I try to avoid sanding seams as much as possible but some seams I cant avoid it. When gluing halfs of anything together, I do my best to line up the parts as best as possible, clamp, hold, tape the parts together, and then apply the glue. This tends to reduce how much sanding and filling that will be needed.
In the case of gluing two plastic parts together, when the parts are lined up, I apply a thin styrene glue, like tamiya extra thin or something similar. As the glue begins to melt i slightly press the two halfs together. This will press a thin bead of the melted plastic out and tends to fill in almost all small gaps. Once the glue and plastic are dry, I go back and lightly scrape with an exacto blade and/or sand away the ridge that has formed.
this keeps me from having to aggressively sand and avoids flat spots.
When it comes to larger gaps, I first try to see if I can add a plastic shim to the gap. It is easier to fill larger gaps with shims that will fuse with the part and not shrink. If this has not eliminated the gap completely, then comes filler.
When I have to use filler, I try first to get the gap small enough with shims that a liquid type filler will do the job rather then a paste type. My preference is mr surfacer in 500 and 1000. I also have thinned paste puttys to a more liquid state.
I brush in the liquid filler, wait for it to dry, then swipe with a cotton bud slightly dampened with the appropriate thinner that will rewet and smooth out the liquid filler. This usually takes 2-3 applications of brushing in the filler and then swiping with the cotton bud due to shrinkage and air bubbles. this works very well on where the wing meet the fusalage.
This technique saves all the surface detail and only very light sanding if any is required with 800 or higher grit paper. I can then go in and scribe any lines that were filled in if needed.
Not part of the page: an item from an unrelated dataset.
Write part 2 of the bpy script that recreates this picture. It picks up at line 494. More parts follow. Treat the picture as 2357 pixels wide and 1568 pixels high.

I find most puddy type fillers either dry too fast to work well or dry too hard and you have to sand with aggressive grits like 300-400 grit paper which makes for more sanding and repairing the surrounding plastic not to mention all the lost detail.
If I do have to go to a putty, I will squeeze some out on a mixing pallet and then mix with the appropriate thinner to extend the dry time and soften it enough that it is more like a gel or toothpaste consistancy. I find this works into the gaps easier and i have to use far less. When it is time to sand, this thinner putty does not require aggressive sand paper. I find I can start with 600 or 800 grit so it does not damage the plastic as much.
I also will tape off the areas near the gap i am filling with putty if I know I will have to sand it once dry to try and preserve as much of the detail as I can.